There are a few potential reasons. These periodical articles are short reviews of entire collections of poetry. They did not have enough room to say much about these poems, and they did not have much time before moving on to the next work to review. It is possible that the writers could not spend much time or space thinking about “Goblin Market,” and thus missed most of the deeper meaning of the poem. It is also possible, however, that the end of Rossetti’s poem threw them off. The poem ends with both sisters happily married and telling their tale to their children. Focusing on family and women having their roles in the domestic sphere would have been a more comfortable message than the idea that fallen women should be lifted up by others. It was perhaps more comfortable for these men to miss, or ignore, the allegory in favor of a much more comfortable topic: women belonging and thriving in the domestic sphere.

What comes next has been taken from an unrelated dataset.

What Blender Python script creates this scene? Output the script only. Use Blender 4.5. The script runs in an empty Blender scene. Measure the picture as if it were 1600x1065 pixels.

While Rossetti’s poem had the deeper meaning of humanizing fallen women, these periodicals missed that message in favor of discussing the domestic sphere for women as a good moral. They missed Rossetti’s message that modern readers know to think about and discuss. That is what makes these reviews so interesting. They give modern readers a glimpse into how people during Rossetti’s time would have viewed her poems. They also give us a sense of how they viewed other matters of their time. The idea that a woman’s role should be confined to the home is not something most modern readers are comfortable with, but those during Rossetti’s time were uncomfortable at any suggestion of women outside the home. Thus, these reviews, and others like them, can give us a deeper understanding not just of “Goblin Market,” but of how readers of that time would view “Goblin Market” and the world around them.